Unbelievably, I entirely forgot about this. Until I recently became overwhelmed and found myself increasingly impelled towards my ol' time-and-energy-sucking diversions in a vain effort to unplug from the fresh, new quasi-chaos. Vain because as we know, our problems and tasks don't miraculously disappear simply because our mind checks out. Instead, problems and tasks are just deferred. They're still waiting to be dealt with when I choose to plug back in or when the morning comes. Sometimes even bigger and more urgent. Of course, by then I also bring along with me a little fatigue or slothiness or guilt or shame, too, depending on my diversion of choice.
And boy oh boy, do I have a LOT demanding my attention! I am moving to another state this month. A state many states away. I've moved often, but it's been a while since I did a major one. The last was when I returned to the U.S. from Asia 15 years ago, and I've stayed in the same general area of the PNW ever since. I am 15 years older, about 10 years wiser, the children are adults, and my parents are enervating septuagenarians, to use a coupla fun words. The latter duo's circumstances are the driving force behind all this change, and we are moving to be close to them. Dad needs help getting Mom good care for her various afflictions that aren't going away. And he's not in great shape himself. Additional good reasons are that there's a shiny new professional challege waiting there for my husband, we will be nearer to his brother and family, and it will usher in a new era of new adventures for us in general!
I haven't required much of myself lately, and it will all require a lot more of me.
New role for my husband = new social requirements.

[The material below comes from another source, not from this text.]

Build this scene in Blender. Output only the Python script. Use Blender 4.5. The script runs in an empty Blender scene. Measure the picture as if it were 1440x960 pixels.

= (re)new(ed) insecurities.
Near to extended family = new special occasion obligations.
= new tests of patience with olders and youngers.
= new advocation responsibilities
Far from my adult kids = new sadnesses
= new anxieties
= new fears
A lot of new, which means some of the old must go. Among them, my old ways of (not) dealing with things. These are unacceptable options for me at this age and stage. At least, they should be.
I want to face these things. I don't want to hide from these things, even though I want to hide from these things.
This is a pivotal time, and I wish to navigate the pivot point while facing forward. Not looking left and right for places to hide, or peeking over my shoulder longing after days that have already been lived.
"Concentrate" (concentrare in Italian, which I study) is my 2025 Word of the Year. I like the Italian because somehow it better reminds me of its Latin origin: com and centrum, meaning to bring or come to a common center.
So to help me better keep my concentration while pivoting, I am attempting to add a daily rhythm with The Pivot Year, a daily meditations guide by Brianna Wiest. I will keep my morning readings of Jesus Calling and Daily Stoic, and The Pivot Year will have a dedicated space on my afternoon calendar, on most days at 3:03pm - the time to remind me of the day I make this year-long commitment to me! This is also around the time of day I start plotting whether I will have a more healthy or less healthy evening, so it feels smart.
I want to embrace time, not waste time. I want to do this move well. With grace and joy and contentment.